Scrive Otto Scharmer: “Il valore totale delle operazioni a livello mondiale nel 2010 è stato di 1.5 milioni di miliardi di USD mentre il valore totale del commercio internazionale è stato di solo 20.000 miliardi di USD, vale a dire meno del 1,4% confrontato con le operazioni in valuta. Il professore di Sviluppo economico alla Stanford University e direttore del CIC di Hong Kong, Lawrence Lau, dice: La stragrande maggioranza delle transizioni in valuta sono quindi puramente speculative …”

Non ho dati più aggiornati, ma indubbiamente dal 2010 ad oggi il divario tra ciò che emerge e ciò che è concreto è aumentato, non diminuito.

Infuria, in questi giorni, la polemica su un curriculum che riporta come importanti momenti di formazione ciò che è probabilmente stata una brevissima permanenza dentro, o accanto, qualche prestigioso ateneo. Eppure simili modalità di costruzione del curriculum non sono, almeno in Italia, solo normali, ma praticamente obbligatorie: nelle più normali presentazioni professionali è imperativo essere manager, avere master, essere multitasking all’estremo, e, come si richiede, avere 25 anni, una quindicina d’anni di esperienza e aver conseguito titoli prestigiosi in Italia e all’estero.

Se guardiamo FB, o leggiamo i messaggi o ascoltiamo le conversazioni su un mezzo pubblico, veniamo travolti da ondate di emotività e sommersi da infinite emozioni.

Eppure prestigiose Case editrici stanno pubblicando bellissimi libri (e giochi) per lo sviluppo delle capacità emozionali nei bambini a seguito di serissimi allarmi lanciati da pedagogisti e psicologi. Le emozioni dilaganti sono la base dell’iceberg che emerge, mascherando la pochezza, sommersa, di profondità e di diversità.

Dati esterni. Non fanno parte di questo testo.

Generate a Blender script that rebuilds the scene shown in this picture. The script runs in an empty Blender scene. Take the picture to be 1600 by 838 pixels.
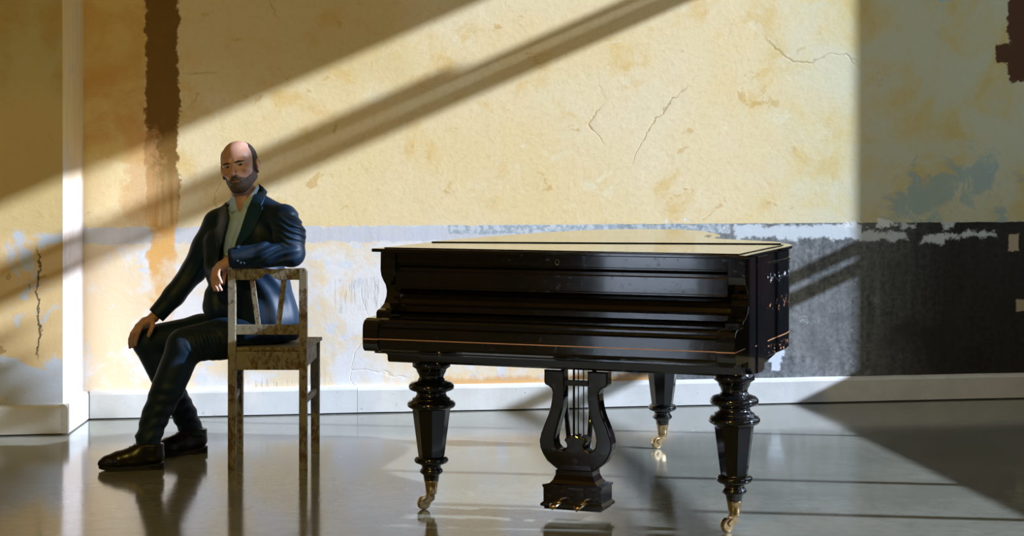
import bpy, bmesh, math, random
import numpy as np
from mathutils import Vector, Matrix
from mathutils.geometry import delaunay_2d_cdt
from math import sin, cos, pi, radians, tan, atan2, sqrt

random.seed(7)
SC = bpy.context.scene
COL = SC.collection
F_PX, CAM_H, HORIZ = 2800.0, 1.35, 250.0

# ------------------------------------------------------------------ camera
cam = bpy.data.cameras.new('camera')
cam.sensor_width = 36.0
cam.lens = 36.0 * F_PX / 1600.0
cam.shift_y = (HORIZ - 419.0) / 1600.0
cam.clip_end = 200
camo = bpy.data.objects.new('camera', cam)
camo.location = (0, 0, CAM_H)
camo.rotation_euler = (radians(90), 0, 0)
COL.objects.link(camo)
SC.camera = camo

# ------------------------------------------------------------------ world, sun, exposure
world = bpy.data.worlds.new('sky')
SC.world = world
world.use_nodes = True
bg = world.node_tree.nodes['Background']
bg.inputs[0].default_value = (0.60, 0.80, 1.0, 1)
bg.inputs[1].default_value = 1.25
SUN_E = math.atan(0.43)
sd = Vector((-0.990 * cos(SUN_E), 0.139 * cos(SUN_E), -sin(SUN_E))).normalized()
sun = bpy.data.lights.new('sun', 'SUN')
sun.energy = 10.2
sun.color = (0.76, 0.87, 1.08)
sun.angle = radians(0.75)
suno = bpy.data.objects.new('sun', sun)
suno.rotation_euler = sd.to_track_quat('-Z', 'Y').to_euler()
suno.location = (9, 6, 5)
COL.objects.link(suno)
SC.view_settings.view_transform = 'Standard'
SC.view_settings.look = 'None'
SC.view_settings.gamma = 1
SC.view_settings.use_curve_mapping = False
SC.view_settings.exposure = 0.0


# ------------------------------------------------------------------ node helpers
class NB:
    def __init__(s, name):
        s.m = bpy.data.materials.new(name)
        s.m.use_nodes = True
        s.t = s.m.node_tree
        s.n = s.t.nodes
        s.b = s.n['Principled BSDF']

    def new(s, k):
        return s.n.new(k)

    def lk(s, a, b):
        if isinstance(a, (int, float)):
            b.default_value = a
        elif isinstance(a, tuple):
            b.default_value = a if len(a) == 4 or b.type != 'RGBA' else a + (1,)
        else:
            s.t.links.new(a, b)

    def math(s, op, a, b=0.0, clamp=False):
        n = s.new('ShaderNodeMath'); n.operation = op; n.use_clamp = clamp
        s.lk(a, n.inputs[0]); s.lk(b, n.inputs[1])
        return n.outputs[0]

    def coord(s, which='Object'):
        return s.new('ShaderNodeTexCoord').outputs[which]

    def scaled(s, vec, sc, loc=(0, 0, 0)):
        n = s.new('ShaderNodeMapping')
        s.lk(vec, n.inputs[0]); n.inputs[3].default_value = sc; n.inputs[1].default_value = loc
        return n.outputs[0]

    def sep(s, vec):
        n = s.new('ShaderNodeSeparateXYZ'); s.lk(vec, n.inputs[0])
        return n.outputs

    def noise(s, vec, scale, detail=5, rough=0.55, dist=0.0):
        n = s.new('ShaderNodeTexNoise')
        s.lk(vec, n.inputs['Vector']); n.inputs['Scale'].default_value = scale
        n.inputs['Detail'].default_value = detail; n.inputs['Roughness'].default_value = rough
        n.inputs['Distortion'].default_value = dist
        return n.outputs['Fac']

    def voro(s, vec, scale, feature='DISTANCE_TO_EDGE'):
        n = s.new('ShaderNodeTexVoronoi'); n.feature = feature
        s.lk(vec, n.inputs['Vector']); n.inputs['Scale'].default_value = scale
        return n.outputs['Distance']

    def step(s, x, a, b):
        """smoothstep from 0 at a to 1 at b"""
        n = s.new('ShaderNodeMapRange'); n.interpolation_type = 'SMOOTHSTEP'
        s.lk(x, n.inputs[0])
        n.inputs[1].default_value = min(a, b); n.inputs[2].default_value = max(a, b)
        n.inputs[3].default_value = 0.0 if a < b else 1.0
        n.inputs[4].default_value = 1.0 if a < b else 0.0
        return n.outputs[0]

    def mix(s, f, a, b, mode='MIX'):
        n = s.new('ShaderNodeMix'); n.data_type = 'RGBA'; n.blend_type = mode
        s.lk(f, n.inputs[0]); s.lk(a, n.inputs[6]); s.lk(b, n.inputs[7])
        return n.outputs[2]

    def bump(s, h, strength, dist):
        n = s.new('ShaderNodeBump')
        s.lk(h, n.inputs['Height']); n.inputs['Strength'].default_value = strength
        n.inputs['Distance'].default_value = dist
        s.t.links.new(n.outputs[0], s.b.inputs['Normal'])
        return n

    def out(s, col=None, rough=None, **kw):
        if col is not None: s.lk(col, s.b.inputs['Base Color'])
        if rough is not None: s.lk(rough, s.b.inputs['Roughness'])
        for k, v in kw.items():
            s.lk(v, s.b.inputs[k.replace('_', ' ')])
        return s.m


def mul(nb, *xs):
    r = xs[0]
    for x in xs[1:]: r = nb.math('MULTIPLY', r, x)
    return r


# ------------------------------------------------------------------ wall frame
TH = radians(9.2)
P0 = np.array([-2.233, 9.33])
WV = np.array([cos(TH), sin(TH)])
NV = np.array([-sin(TH), cos(TH)])
R_ANG = radians(7.0)
RV = np.array([sin(R_ANG), -cos(R_ANG)])
CORNER = P0 + WV * 6.0


def wall_sz(px, py):
    d = np.array([(px - 800) / F_PX, 1.0])
    t = (P0 @ NV) / (d @ NV)
    p = d * t
    return float((p - P0) @ WV), CAM_H - (py - HORIZ) / F_PX * t


def px(x, y, Y):
    return np.array([(x - 800) * Y / F_PX, Y, CAM_H - (y - HORIZ) * Y / F_PX])


# ------------------------------------------------------------------ materials
def rect_mask(nb, X, Z, nz, x0, x1, z0, z1, soft=0.02, amp=0.12):
    """rectangle in wall coordinates with noise-torn edges"""
    dx = nb.math('SUBTRACT', X, (x0 + x1) / 2); dx = nb.math('ABSOLUTE', dx); dx = nb.math('SUBTRACT', dx, (x1 - x0) / 2)
    dz = nb.math('SUBTRACT', Z, (z0 + z1) / 2); dz = nb.math('ABSOLUTE', dz); dz = nb.math('SUBTRACT', dz, (z1 - z0) / 2)
    d = nb.math('MAXIMUM', dx, dz)
    off = nb.math('MULTIPLY', nb.math('SUBTRACT', nz, 0.5), amp)
    d = nb.math('ADD', d, off)
    return nb.step(d, soft, -soft)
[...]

Non possiamo, a mio avviso, definirci una società in cui l’apparenza vale più della sostanza: siamo andati ben oltre, e il dilemma tra avere o essere che ha riempito parte della mia adolescenza è sicuramente stato accantonato.

Non ci limitiamo più a far apparire più di quanto sia o di abbellire la realtà, ma costruiamo la realtà su quanto siamo in grado di mostrare. La mia casella di posta si riempie, ogni giorno, con proposte di prestiti (che potrebbero solo far peggiorare la situazione del mio conto in banca) e con promesse di attività che mi permettono di guadagnare cifre stratosferiche in tempi brevissimi e senza alcuna preparazione specifica. Io conoscevo solo la vincita al superenalotto e la rapina in banca, ma pare che ci siano altri sistemi in grado di ottenere questi risultati.

Le società non sono nuove a queste mutazioni: basta pensare ai titoli nobiliari, nati come riconoscimento di ricchezza e benefici apportati al regno, e diventati in molti casi, mano a mano, emblemi di povertà in tutti i sensi a simboleggiare il declino della stessa società che li aveva creati.

Le società cambiano e la nostra è fluida. Non possiamo sapere se riusciremo a riportare in posizione l’iceberg, recuperando le leggi della fisica e del vivere civile, o se la fragile punta dell’iceberg che sostiene l’apparenza si scioglierà con riscaldamento globale o se una glaciazione improvvisa ci obbligherà a risolvere il conflitto, e l’età mi porta a credere che non vedrò come va a finire la storia.

Sono, però, felice di continuare a cercare gli iceberg apparentemente più piccini sperando che abbiano mantenuto il tradizionale 90% al di sotto della superficie.